José António Moreira, OBEGEF

Um processo, no mínimo, “nubloso”, onde a primeira ideia que vem à mente, face aos contornos, é “corrupção”

1. A Câmara de Barcelos foi uma das muitas entidades públicas que se socorreu de parcerias público privadas (PPP). Conforme o jornal Público de 29 de março de 2015 detalha, em 2003, no âmbito de um processo de concessão do serviço público de fornecimento de água e gestão do saneamento, aquela câmara entregou esse serviço a uma empresa privada. Um processo, no mínimo, “nubloso”, onde a primeira ideia que vem à mente, face aos contornos, é “corrupção”. O contrato assentou em pressupostos de consumo e utilização da rede que, desde o início se afiguravam irrealistas; o presidente da autarquia à data centralizou em si a (efetiva) condução do processo, embora parecesse ter uma relação pessoal com a empresa que veio a ser escolhida; não solicitou pareceres para fundamentar as componentes do contrato, ou auxilio para elaborar este; as comissões de acompanhamento do processo, formadas por funcionários camarários, (efetivamente) não funcionaram. A rentabilidade do concessionário – neste caso 10,3% (sem risco!) –, assegurada por contrato e baseada nos ditos pressupostos, implicou indemnizações de reequilíbrio financeiro avultadas que as receitas da autarquia não conseguem cobrir. Um novo presidente em 2009, eleito sob a promessa de denunciar o contrato com a concessionária, abreviou o percurso da autarquia para o abismo. Tribunal arbitral primeiro, tribunal administrativo depois, deram razão à empresa concessionária. A autarquia tem de a compensar em montante superior ao triplo das receitas anuais da autarquia.

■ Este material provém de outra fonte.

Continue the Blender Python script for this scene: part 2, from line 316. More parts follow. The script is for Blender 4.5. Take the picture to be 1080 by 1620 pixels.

2. Pardieiros (da Benfeita) é uma aldeia encrustada numa das vertentes da Serra do Açor, branca no meio do verde da imensa mata de pinheiros. Apesar do povoado edificado dar ideia diferente, a população residente permanente atual não é muito superior a 50 habitantes. Na berma da estreita estrada que a atravessa, fica o edifício branco da Comissão de Melhoramentos, que é, simultaneamente, a sede desta e o único café, restaurante e pensão em muitos quilómetros em redor. A curiosidade de quem aí chega para pernoitar, e quer saber o que é a Comissão, satisfaz-se com a leitura de uma curta memória descritiva afixada na porta de entrada de um pequeno museu etnográfico que ocupa parte do rés-do-chão. É uma associação de naturais da aldeia que, fundada em 1930 e efetivamente ativa desde 1950, teve e tem como objetivo, fazendo jus à sua denominação, intervir no sentido de fornecer serviços e implantar infraestruturas que melhorem as condições de vida da população. Entre os principais melhoramentos, encontra-se o alcatroamento da estrada, a instalação do telefone e da eletricidade, o transporte rodoviário diário (ainda hoje parte ao nascer do dia para a sede do concelho e volta ao anoitecer), o centro recreativo e cultural, o campo de jogos, a escola (hoje desativada por falta de crianças), a igreja, a capela da Nossa Senhora da Saúde, e ainda a distribuição de água ao domicílio e tratamento de esgotos. Neste particular, talvez não seja por muito tempo que os habitantes de Pardieiros, e associados da Comissão, poderão usufruir do serviço por uma quota anual que corresponde a menos do que um qualquer cidadão paga a um município por mês de idêntico serviço. A autarquia impõe que seja a empresa municipal a prestar o serviço.

3. No primeiro caso, o mecanismo autárquico de exercício do poder, baseado em pesos e contrapesos, não funcionou, permitindo que uma só pessoa tomasse a decisão que acabou por conduzir a autarquia à insolvência. No segundo, um processo associativo impar está prestes a ser cerceado, para centralização na autarquia do poder de decisão sobre o bem-estar coletivo da comunidade.